Do you think the country has made economic progress?

YKKO’s fastest expansion was from 2010 to 2014. During this period, it felt as though the country was developing fast. There was a lot of hope. But the economic progress now comes mostly from speculation in the property market. As speculative spending or growth is not sustainable or all-inclusive, the economy became sluggish from 2015 to 2017 as the real estate market cooled. After the new administration took power, they analysed government spending and did their best for the economy. They have started to be stricter in tax collection.
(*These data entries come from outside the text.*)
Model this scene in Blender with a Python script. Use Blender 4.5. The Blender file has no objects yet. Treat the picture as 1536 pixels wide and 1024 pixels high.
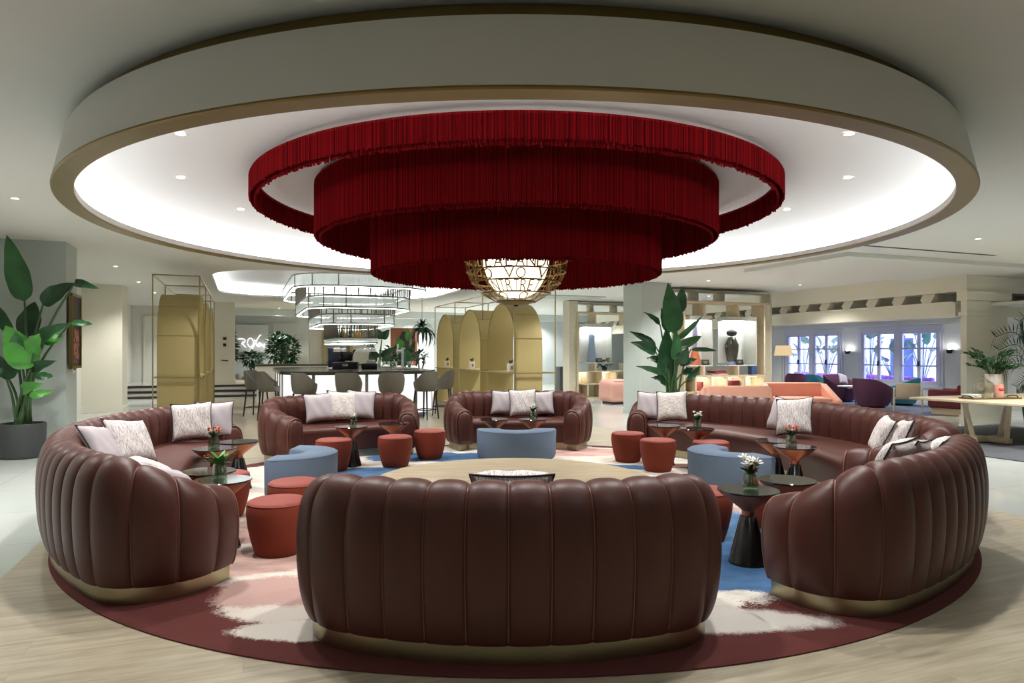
import bpy, bmesh, math, random
from mathutils import Vector, Matrix
from math import sin, cos, pi, sqrt, atan2, radians as R_
random.seed(7)
C = bpy.context.scene.collection
F, YH, CH = 1031.0, 529.0, 1.4            # focal length in pixels, horizon row, lens height
TH = math.atan(403 / 1031.0)
U = (-sin(TH), cos(TH)); V = (cos(TH), sin(TH))   # the building's two wall directions
RZB = TH                                   # turn of anything squared to the building
RC = (0.02, 6.735)                         # centre of the round ceiling and rug
SC = (0.0, 6.93)                           # centre of the ring of sofas
def fl(px, py, h=0.0):
    y = (CH - h) * F / (py - YH); return ((px - 768) * y / F, y)
def at(px, y): return (px - 768) * y / F
def zat(py, y): return CH + (YH - py) * y / F
def uv(u, v, z=None):
    p = (u * U[0] + v * V[0], u * U[1] + v * V[1])
    return p if z is None else (p[0], p[1], z)
def S(r, g, b):
    f = lambda c: c / 12.92 if c <= .04045 else ((c + .055) / 1.055) ** 2.4
    return (f(r / 255), f(g / 255), f(b / 255))
def smooth(t):
    t = max(0, min(1, t)); return t * t * (3 - 2 * t)

# ---------------------------------------------------------------- meshes
class MB:
    def __init__(s): s.v = []; s.f = []
    def add(s, vs, fs):
        o = len(s.v); s.v += [tuple(p) for p in vs]; s.f += [tuple(i + o for i in f) for f in fs]; return s
    def box(s, c, d, rz=0, rx=0, ry=0):
        M = Matrix.Translation(c) @ Matrix.Rotation(rz, 4, 'Z') @ Matrix.Rotation(ry, 4, 'Y') @ Matrix.Rotation(rx, 4, 'X')
        vs = [M @ Vector((x * d[0] / 2, y * d[1] / 2, z * d[2] / 2)) for x in (-1, 1) for y in (-1, 1) for z in (-1, 1)]
        return s.add(vs, [(0, 1, 3, 2), (4, 6, 7, 5), (0, 4, 5, 1), (2, 3, 7, 6), (0, 2, 6, 4), (1, 5, 7, 3)])
    def rbox(s, c, d, r=.03, rz=0, rx=0, ry=0, seg=3, taper=1.0):
        bm = bmesh.new(); bmesh.ops.create_cube(bm, size=1)
        for v in bm.verts:
            k = taper if v.co.z < 0 else 1
            v.co = Vector((v.co.x * d[0] * k, v.co.y * d[1] * k, v.co.z * d[2]))
        bmesh.ops.bevel(bm, geom=bm.edges[:], offset=r, segments=seg, affect='EDGES', profile=.5)
        M = Matrix.Translation(c) @ Matrix.Rotation(rz, 4, 'Z') @ Matrix.Rotation(ry, 4, 'Y') @ Matrix.Rotation(rx, 4, 'X')
        bm.verts.index_update()
        vs = [M @ v.co for v in bm.verts]; fs = [tuple(v.index for v in f.verts) for f in bm.faces]
        bm.free(); return s.add(vs, fs)
    def tube(s, pts, r, seg=8, closed=False, cap=True):
        P = [Vector(p) for p in pts]; n = len(P)
        rr = r if isinstance(r, (list, tuple)) else [r] * n
        up = None; rings = []
        for i in range(n):
            if closed: t = P[(i + 1) % n] - P[i - 1]
            else: t = P[min(i + 1, n - 1)] - P[max(i - 1, 0)]
            t = t.normalized() if t.length > 1e-9 else Vector((0, 0, 1))
            if up is None:
                up = Vector((0, 0, 1)) if abs(t.z) < .9 else Vector((1, 0, 0))
            a = (up - t * up.dot(t))
            if a.length < 1e-6: a = t.orthogonal()
            a.normalize(); b = t.cross(a); up = a
            rings.append([P[i] + (a * cos(2 * pi * k / seg) + b * sin(2 * pi * k / seg)) * rr[i] for k in range(seg)])
        vs = [q for g in rings for q in g]; fs = []
        for i in range(n if closed else n - 1):
            j = (i + 1) % n
            for k in range(seg):
                l = (k + 1) % seg
                fs.append((i * seg + k, i * seg + l, j * seg + l, j * seg + k))
        if cap and not closed:
            fs.append(tuple(range(seg - 1, -1, -1))); fs.append(tuple((n - 1) * seg + k for k in range(seg)))
        return s.add(vs, fs)
    def lathe(s, prof, seg=32, c=(0, 0, 0), a0=0.0, a1=2 * pi, capb=False, capt=False):
        full = abs(a1 - a0 - 2 * pi) < 1e-6; m = seg if full else seg + 1; vs = []; fs = []
        for (r, z) in prof:
            for k in range(m):
                a = a0 + (a1 - a0) * k / seg; vs.append((c[0] + r * cos(a), c[1] + r * sin(a), c[2] + z))
        for i in range(len(prof) - 1):
            for k in range(seg):
                l = (k + 1) % m; fs.append((i * m + k, i * m + l, (i + 1) * m + l, (i + 1) * m + k))
        if capb: fs.append(tuple(range(m - 1, -1, -1)))
        if capt: fs.append(tuple((len(prof) - 1) * m + k for k in range(m)))
        return s.add(vs, fs)
    def prism(s, poly, z0, z1):
        n = len(poly); vs = [(p[0], p[1], z0) for p in poly] + [(p[0], p[1], z1) for p in poly]
        fs = [(i, (i + 1) % n, n + (i + 1) % n, n + i) for i in range(n)] + [tuple(range(n - 1, -1, -1)), tuple(range(n, 2 * n))]
        return s.add(vs, fs)
    def grid(s, rows, closed=False):
        n = len(rows[0]); vs = [p for r in rows for p in r]; fs = []
        for i in range(len(rows) - 1):
            for k in range(n if closed else n - 1):
                l = (k + 1) % n; fs.append((i * n + k, i * n + l, (i + 1) * n + l, (i + 1) * n + k))
        return s.add(vs, fs)
    def ball(s, c, r, sx=1, sy=1, sz=1, seg=12, rings=8):
        rows = []
        for i in range(rings + 1):
            t = pi * i / rings
            rows.append([(c[0] + r * sx * sin(t) * cos(2 * pi * k / seg), c[1] + r * sy * sin(t) * sin(2 * pi * k / seg), c[2] + r * sz * cos(t)) for k in range(seg)])
        return s.grid(rows, True)
    def build(s, name, m, parent=None, ang=40, loc=None, recalc=True):
        me = bpy.data.meshes.new(name); me.from_pydata([tuple(p) for p in s.v], [], s.f)
        if recalc:
            bm = bmesh.new(); bm.from_mesh(me); bmesh.ops.remove_doubles(bm, verts=bm.verts[:], dist=1e-5)
            bmesh.ops.recalc_face_normals(bm, faces=bm.faces[:]); bm.to_mesh(me); bm.free()
        me.polygons.foreach_set('use_smooth', [True] * len(me.polygons))
        me.set_sharp_from_angle(angle=R_(ang))
        me.materials.append(m); me.update()
        o = bpy.data.objects.new(name, me); C.objects.link(o)
        if parent: o.parent = parent
        if loc: o.location = loc
        return o
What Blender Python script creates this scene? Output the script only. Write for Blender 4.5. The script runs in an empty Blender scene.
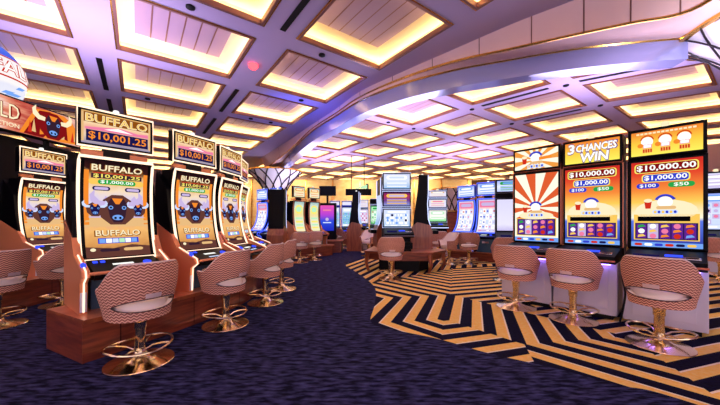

Although business expenses are higher due to increasing electricity charges, they were lower before because the government was subsidising electricity at a loss. A strong infrastructure is essential for development, so everyone should cooperate. Higher electricity charges are good because they would bring more investment and allow more people to be connected to the grid in other parts of the country. The government is implementing better policies for the people, but some might think the changes are too slow. I think it will pick up soon. Faster changes have been seen in 2019 than in 2018.

What are businesses expecting of the government?

Everyone wants to see better changes in the shortest possible time. What I expect most from the government is to appoint the right persons to the right positions. Changes will happen faster if departments have the authority to make changes on their own, rather than waiting for the central government to decide. The current government has given chief ministers more power to carry out necessary tasks in their regions or states.

It’s important for the government to continue improving infrastructure and economic development. It’s going a little slow but in the right direction.